Multiculturalism, between past and future
The story of the ethnic groups of Banat and Timiș does not end here, because the stories and traces of their passing, even of those who are no longer with us, remain with us forever, through the exchange of architecture, gastronomy, and traditions. Some once-thriving communities have disappeared. Turks lived in Banat for centuries when the region belonged to the Ottoman Empire. From them we have inherited the scent of the Orient, exotic gastronomy, chickpeas, walnuts, bulgur, and sesame, openness and tolerance towards Islam, but also the rich history that hides right under our feet, in the vanished towns over which the modern, western city has risen. The French of Tomnatic lived here for more than three centuries, in large, beautiful houses, had a brick and tile factory, prospered, and were enterprising, then after the Second World War, because of troubled times, they returned to Lorraine, their old home, now far from home – that is, the village of their parents, grandparents, and great-grandparents. From the Czechs, we call them Pemi, we learned the hard work of the mines in the Caraș Severin area, and from the șocați, the Roman Catholic South Slavs, we are left with the memory and understanding that for a long time, the Banat region was a puzzle of communities, settlements, and families of diverse origins, confessions, and identities, a rich vein of stories, memories, customs that somehow survive through the livelihoods and traditions of those who live on.

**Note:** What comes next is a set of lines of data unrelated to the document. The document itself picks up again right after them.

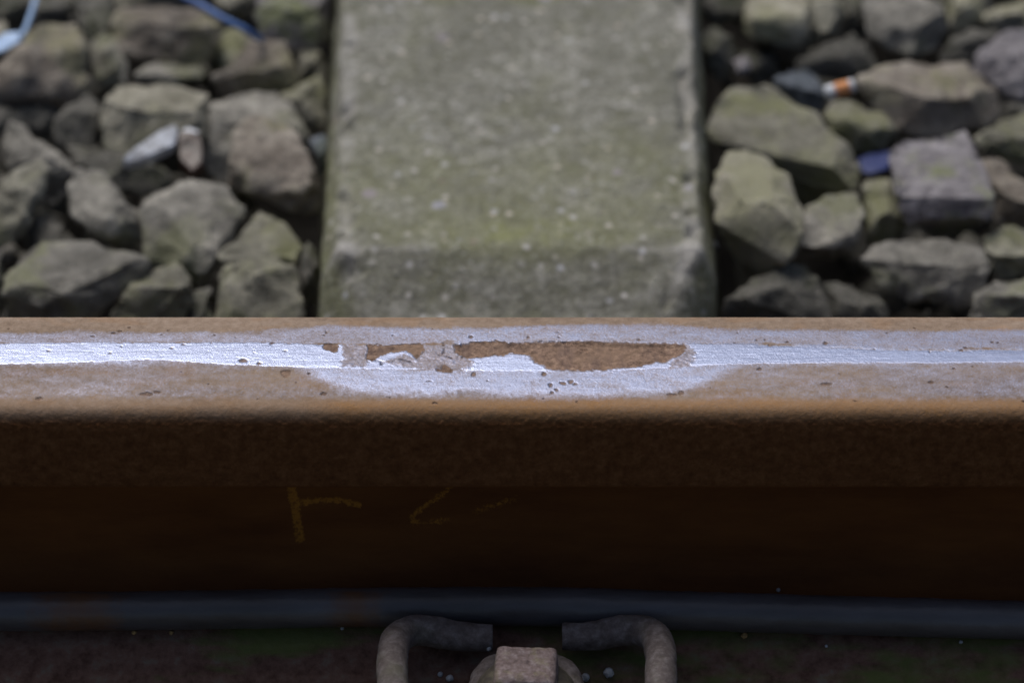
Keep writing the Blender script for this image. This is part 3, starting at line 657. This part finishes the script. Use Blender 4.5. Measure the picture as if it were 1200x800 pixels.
L = -15; Rr = 1216
stones = [
 ('large pale grey stone lying flat against the rail at the lower left corner', 'grey', 0, [(4, 340), (12, 296), (45, 283), (110, 285), (172, 299), (177, 312), (150, 340), (100, 372), (60, 385), (0, 385)], [(40, 330), (75, 345, .9), (112, 320), (172, 301)]),
 ('grey-green stone with a blue dot, cut by the left frame edge', 'green', .2, [(L, 220), (0, 208), (48, 188), (57, 200), (52, 225), (38, 262), (15, 282), (L, 292)], [(10, 225), (45, 205), (30, 250, .7)]),
 ('brownish stone with a peaked top behind the blue-dotted stone at left', 'grey', .9, [(-2, 165), (12, 140), (28, 150), (60, 178), (88, 198), (82, 228), (60, 242), (48, 205), (20, 192), (0, 190)], [(14, 152), (60, 192)]),
 ('grey stone with hollowed face above the large lower left stone', 'grey', .3, [(78, 215), (90, 195), (118, 202), (142, 226), (163, 255), (166, 280), (150, 292), (125, 288), (100, 266), (80, 252)], [(95, 235), (122, 270), (135, 238)]),
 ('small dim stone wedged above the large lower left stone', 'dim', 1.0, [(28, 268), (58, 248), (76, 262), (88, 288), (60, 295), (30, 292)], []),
 ('broad blue-grey flat-faced stone in the middle of the left heap', 'grey', .5, [(163, 245), (175, 225), (205, 213), (240, 210), (264, 222), (287, 245), (281, 265), (266, 290), (250, 320), (235, 336), (205, 326), (170, 302), (163, 270)], [(185, 235), (250, 235), (240, 310, .6)]),
 ('small rounded mossy stone by the rail beside the large lower left stone', 'green', .2, [(128, 375), (150, 336), (175, 315), (205, 308), (225, 325), (229, 350), (215, 372), (180, 388), (130, 388)], [(160, 345), (215, 338)]),
 ('pointed mossy stone resting behind the blocky stone near the sleeper', 'green', .6, [(254, 300), (280, 275), (305, 247), (332, 262), (362, 300), (354, 325), (300, 322), (268, 312)], [(262, 302), (310, 290), (340, 305)]),
 ('blocky grey stone with squared front touching rail left of the sleeper', 'green', .1, [(246, 388), (258, 325), (274, 302), (325, 304), (350, 311), (356, 340), (352, 388)], [(276, 312), (300, 322), (350, 318)]),
 ('dull grey slab partly hidden behind the big brown boulder at left', 'grey', .7, [(238, 185), (246, 120), (262, 108), (322, 111), (346, 132), (363, 170), (345, 205), (262, 218), (243, 205)], [(250, 140), (300, 135), (345, 150)]),
 ('big brown boulder with sunlit face left of the sleeper', 'warm', -.3, [(266, 200), (273, 155), (285, 143), (305, 137), (338, 147), (362, 180), (378, 225), (373, 250), (332, 244), (290, 227), (264, 220)], [(290, 185, .9), (300, 225, .5), (355, 215, .7)]),
 ('block-shaped stone with pale yellow-green level top in the left heap', 'lime', -.1, [(118, 130), (128, 106), (155, 97), (200, 96), (245, 110), (249, 132), (241, 158), (215, 167), (170, 188), (135, 192), (120, 165)], [(122, 124), (160, 129), (205, 131), (243, 131)]),
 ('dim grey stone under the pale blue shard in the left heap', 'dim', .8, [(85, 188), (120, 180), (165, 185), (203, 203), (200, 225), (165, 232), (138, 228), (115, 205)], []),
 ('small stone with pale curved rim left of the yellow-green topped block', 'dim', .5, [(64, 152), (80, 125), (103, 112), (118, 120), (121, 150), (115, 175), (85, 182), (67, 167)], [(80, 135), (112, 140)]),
 ('large tan layered stone near the upper left corner', 'warm', 0, [(L, 95), (-5, 75), (20, 48), (50, 30), (88, 27), (106, 58), (112, 98), (92, 119), (55, 121), (28, 118), (L, 122)], [(20, 70), (60, 45), (95, 55), (60, 110, .4)]),
 ('narrow upright grey stone at the top edge right of the tan layered stone', 'dim', .5, [(86, 30), (92, -6), (130, -8), (137, 34), (122, 48), (105, 62)], []),
 ('narrow stone leaning on the right of the tan layered stone', 'grey', .35, [(107, 60), (120, 34), (135, 44), (150, 75), (149, 100), (130, 106), (112, 96)], []),
 ('long reddish-grey stone with pink top edge at the upper left', 'warm', -.1, [(132, 58), (133, 25), (146, 8), (200, 8), (256, 24), (264, 40), (256, 70), (235, 79), (195, 73), (165, 66), (143, 62)], [(137, 22), (175, 26), (210, 34), (258, 33)]),
 ('thin flat pale slab above the yellow-green topped block', 'grey', .5, [(156, 97), (155, 85), (185, 75), (235, 77), (247, 88), (228, 102), (190, 102)], [(160, 88), (235, 90)]),
 ('bright speckled stone with a peaked crest where the blue cord ends', 'warm', .2, [(243, 95), (270, 75), (295, 52), (312, 46), (332, 52), (352, 80), (351, 97), (320, 113), (258, 110)], [(275, 85), (308, 72), (340, 82)]),
 ('dim green-grey stone tucked under the blue cord', 'green', .9, [(243, 80), (260, 38), (292, 40), (302, 55), (275, 76), (250, 92)], []),
 ('large pale-topped stone at the top edge left of the sleeper', 'violet', -.2, [(295, 22), (300, L), (388, L), (388, 48), (370, 60), (332, 54), (305, 40)], [(300, 10), (345, 14), (385, 5)]),
 ('dark greenish stone squeezed between boulder and sleeper side', 'green', .7, [(326, 112), (350, 100), (374, 87), (382, 110), (382, 150), (366, 160), (348, 132)], []),
 ('small greenish stone high beside the sleeper left flank', 'green', .8, [(352, 88), (350, 60), (374, 62), (384, 80), (378, 98)], []),
 ('dull stone at the top edge above the tan layered stone', 'dim', .5, [(38, 25), (50, L), (90, L), (90, 20), (75, 30), (50, 33)], [(45, 12), (85, 10)]),
 ('tiny bright moss-green stone at the left edge below the pale cord', 'lime', .5, [(L, 62), (L, 28), (4, 27), (9, 44), (6, 58)], []),
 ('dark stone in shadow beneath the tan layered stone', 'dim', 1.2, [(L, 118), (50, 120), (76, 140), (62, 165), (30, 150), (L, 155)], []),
 ('dark stone at the top edge above the long reddish stone', 'green', .8, [(128, L), (205, L), (210, 4), (150, 10), (132, 10)], []),
 ('dim green stone at the top edge right of the blue cord start', 'green', .8, [(240, L), (297, L), (296, 12), (270, 22), (250, 8)], []),
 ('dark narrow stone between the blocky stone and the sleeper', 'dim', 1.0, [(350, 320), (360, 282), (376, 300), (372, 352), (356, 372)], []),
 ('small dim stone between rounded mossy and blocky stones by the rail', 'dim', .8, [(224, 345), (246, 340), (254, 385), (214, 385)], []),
 ('pale bluish sliver of stone stuck to the sleeper left flank', 'bluish', .6, [(368, 165), (380, 162), (384, 200), (374, 208)], []),
 ('dark stone on the left frame edge beside the large lower left stone', 'dim', 1.0, [(L, 292), (4, 288), (9, 330), (2, 360), (L, 360)], []),
 ('mid-grey stone seen between the peaked stone and the block at left', 'dim', 1.0, [(85, 190), (75, 168), (112, 172), (140, 190), (125, 202), (96, 198)], []),
 ('corner stone at the very top left, mostly in shade', 'dim', .8, [(L, L), (30, L), (34, 6), (15, 24), (L, 28)], []),
 # right side
 ('huge flat greenish slab sloping right of the sleeper', 'green', .45, [(826, 150), (838, 118), (860, 98), (895, 96), (921, 110), (946, 140), (976, 155), (1001, 185), (1012, 205), (1006, 220), (970, 230), (945, 244), (935, 215), (895, 180), (850, 172), (832, 165)], [(850, 160, .55), (900, 160, .8), (960, 215, .5), (1000, 212, .45)]),
 ('big rounded mossy boulder with dark undercut beside the sleeper right flank', 'lime', -.3, [(836, 238), (838, 200), (853, 176), (875, 172), (905, 189), (926, 214), (941, 245), (941, 275), (926, 303), (905, 323), (880, 327), (850, 292), (837, 265)], [(845, 260), (870, 270, .95), (905, 292, .8), (925, 298, .7), (880, 225, 1.35)]),
 ('grey five-sided stone right of the big mossy boulder', 'grey', .2, [(938, 262), (945, 245), (970, 230), (1006, 227), (1012, 250), (1005, 290), (980, 307), (950, 302), (934, 290)], [(955, 290), (995, 285)]),
 ('dim stone behind the rail below the big mossy boulder', 'dim', .3, [(848, 385), (850, 350), (880, 335), (920, 312), (945, 309), (966, 330), (976, 385)], [(870, 350), (950, 330)]),
 ('low shadowed stone touching the rail below the white-topped stone', 'dim', .8, [(964, 332), (1000, 334), (1038, 358), (1040, 385), (972, 385)], []),
 ('narrow upright green-tinged stone left of the violet-grey boulder', 'green', .4, [(1011, 240), (1014, 208), (1040, 205), (1052, 230), (1062, 268), (1040, 282), (1018, 290)], []),
 ('large violet-grey boulder on the right heap', 'violet', -.25, [(1041, 175), (1060, 165), (1100, 156), (1130, 155), (1150, 183), (1161, 210), (1164, 246), (1150, 266), (1120, 279), (1085, 276), (1062, 262), (1048, 225)], [(1072, 250, .9), (1110, 256, .8), (1150, 248, .85)]),
 ('pale stone with chiselled facets near the rail at right', 'grey', 0, [(1008, 303), (1025, 290), (1060, 279), (1100, 278), (1150, 295), (1166, 315), (1156, 347), (1120, 358), (1065, 354), (1035, 337)], [(1030, 300, .9), (1062, 309), (1120, 309), (1160, 312), (1085, 345, .35)]),
 ('smooth low stone at the lower right corner behind the rail', 'grey', .1, [(1138, 385), (1141, 345), (1170, 330), (Rr, 327), (Rr, 385)], [(1150, 345), (Rr-5, 348)]),
 ('greenish stone on the right edge above the lower right corner stone', 'green', .4, [(1151, 300), (1155, 280), (1180, 272), (Rr, 272), (Rr, 322), (1175, 327), (1160, 315)], [(1165, 300), (Rr-5, 300)]),
 ('tan and green stone leaning right of the violet-grey boulder', 'warm', .5, [(1148, 190), (1172, 187), (1195, 208), (Rr, 230), (Rr, 268), (1170, 262), (1160, 235), (1154, 212)], [(1165, 225), (Rr-5, 240)]),
 ('long flat-topped slab with a pale top at the right', 'warm', -.2, [(1005, 97), (1025, 80), (1080, 75), (1130, 79), (1172, 104), (1177, 130), (1168, 147), (1120, 157), (1080, 159), (1045, 147), (1012, 115)], [(1010, 104), (1040, 112), (1080, 116), (1120, 114), (1173, 112)]),
 ('small dark mossy stone in front of the cigarette end', 'green', .25, [(963, 135), (975, 122), (1000, 119), (1035, 134), (1053, 155), (1050, 170), (1020, 182), (1000, 180), (970, 157)], [(975, 138), (1010, 146), (1045, 160)]),
 ('small round bluish-grey pebble left of the cigarette end', 'bluish', .2, [(911, 95), (925, 80), (945, 79), (962, 95), (971, 117), (955, 133), (935, 126), (918, 113)], [(925, 100), (955, 108)]),
 ('dark brown stone with pale crest behind the cigarette end', 'dim', .4, [(926, 74), (960, 55), (1000, 41), (1026, 50), (1031, 70), (1022, 92), (975, 97), (932, 82)], [(940, 72), (1000, 50), (1025, 60)]),
 ('mossy yellow-green stone at the top edge right of the sleeper', 'lime', -.1, [(868, 35), (876, L), (946, L), (951, 50), (935, 61), (900, 49), (874, 40)], [(880, 22), (945, 25)]),
 ('smooth green-grey stone at the top edge beside the mossy one', 'green', .1, [(942, L), (982, L), (987, 20), (982, 46), (955, 54), (945, 32)], []),
 ('grey rounded stone with flat face at the top right', 'grey', -.1, [(1008, 0), (1018, L), (1075, -8), (1102, 10), (1113, 35), (1101, 57), (1070, 69), (1040, 61), (1020, 42)], [(1035, 12, .95), (1080, 15), (1060, 55, .5)]),
 ('thin dark stone with pale edge between two top right stones', 'dim', .4, [(1094, 66), (1115, 45), (1150, 34), (1177, 35), (1165, 52), (1140, 78), (1110, 80)], [(1110, 55), (1170, 42)]),
 ('grey boulder cut by the right frame edge near the top', 'violet', -.1, [(1138, 82), (1150, 56), (1180, 38), (Rr, 32), (Rr, 122), (1190, 120), (1160, 103)], [(1160, 72), (Rr-5, 60), (1190, 110, .5)]),
 ('pale wedge-shaped stone at the top edge far right', 'lime', .3, [(1098, L), (1146, L), (1156, 20), (1132, 42), (1112, 40)], []),
 ('small yellow-green stone in the top right corner', 'lime', .3, [(1155, 25), (1166, 8), (1200, 2), (Rr, 8), (Rr, 32), (1170, 35)], []),
 ('mossy stone on the right edge below the flat-topped slab', 'green', .4, [(1140, 162), (1170, 148), (1200, 134), (Rr, 130), (Rr, 188), (1190, 187), (1150, 174)], [(1160, 165), (Rr-5, 155)]),
 ('dark purple-grey stone in the gap beside the sleeper right flank', 'dim', .9, [(822, 42), (835, 30), (860, 45), (863, 85), (840, 97), (825, 82)], []),
 ('tiny grey pebble in the dark gap above the greenish slab', 'violet', .7, [(858, 72), (870, 65), (881, 78), (876, 93), (861, 93)], []),
 ('shaded mossy stone at the top edge against the sleeper right flank', 'dim', .5, [(824, L), (872, L), (868, 20), (840, 28), (822, 15)], []),
 ('dark stone standing between two top edge stones on the right', 'dim', .8, [(984, 0), (1012, -12), (1018, 45), (988, 47)], []),
 ('small dull stone between flat-topped slab and right frame edge', 'dim', .8, [(1166, 122), (1195, 118), (Rr, 124), (Rr, 138), (1180, 150)], []),
 ('shadowed stone below the slab between the bluish pebble and the sleeper', 'dim', 1.3, [(862, 60), (905, 58), (915, 90), (885, 98)], []),
 ('tiny pale pebble stuck to the sleeper right flank', 'bluish', .4, [(829, 283), (837, 280), (840, 292), (833, 298)], []),
]
for s_ in stones: stone(*s_)

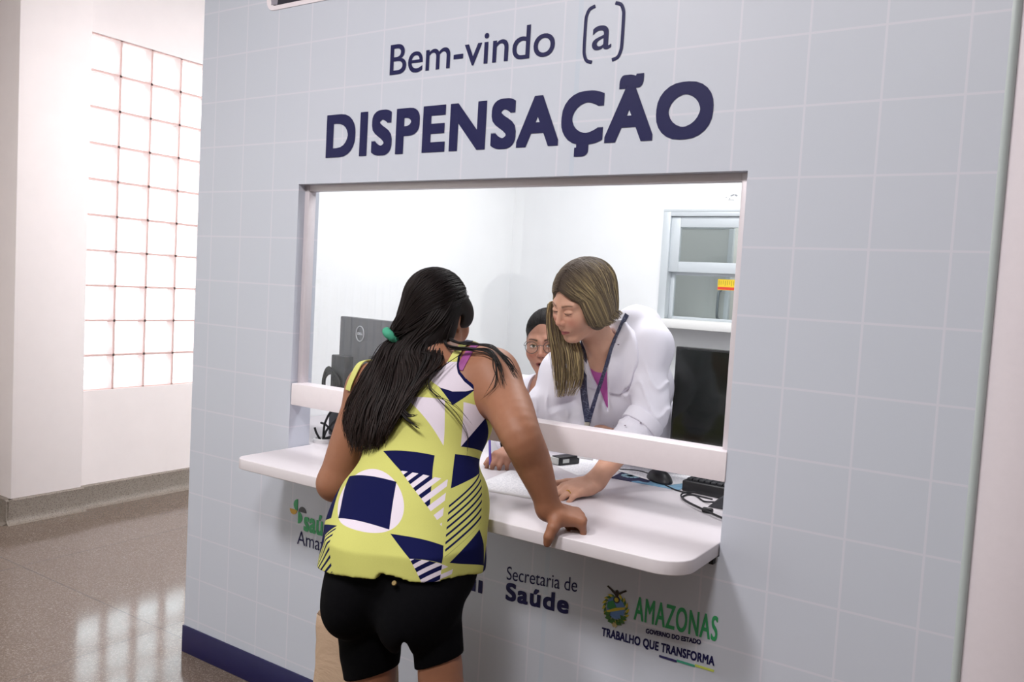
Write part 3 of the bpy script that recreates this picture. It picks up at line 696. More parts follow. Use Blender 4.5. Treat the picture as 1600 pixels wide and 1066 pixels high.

In the meantime, because communities in general are dynamic organisms, the ethnic map of Banat and Timis has begun to change. One of the newest communities, the Arab community, was formed before 1990, when young people from Syria, Palestine, Jordan, and Morocco started coming to Timisoara to study, sent by their parents to Romania, a country considered safe. A good number of them received citizenship and settled here. Today they have businesses, schools, and a mosque, and after the second wave of emigration in 2011, following the war in Syria, their number has reached 10,000. The Arab community is working to have their ethnicity officially recognized. Many of them are devout Muslims, and Arab holidays, traditions, and cuisine have become part of Timisoara culture.
Among the first to arrive here immediately after the Romanian Revolution were Italians. Their culture quickly became intertwined with the local one, especially as the Timisoara people have always lived with one foot in the West, and today many of the local businesses are Italian initiatives. They have restaurants and cafes, where you can eat authentic peninsular food, and perhaps the most noticeable thing that Timisoren have taken from them is the greeting. “Ciao!” we say to one another when we meet or say goodbye.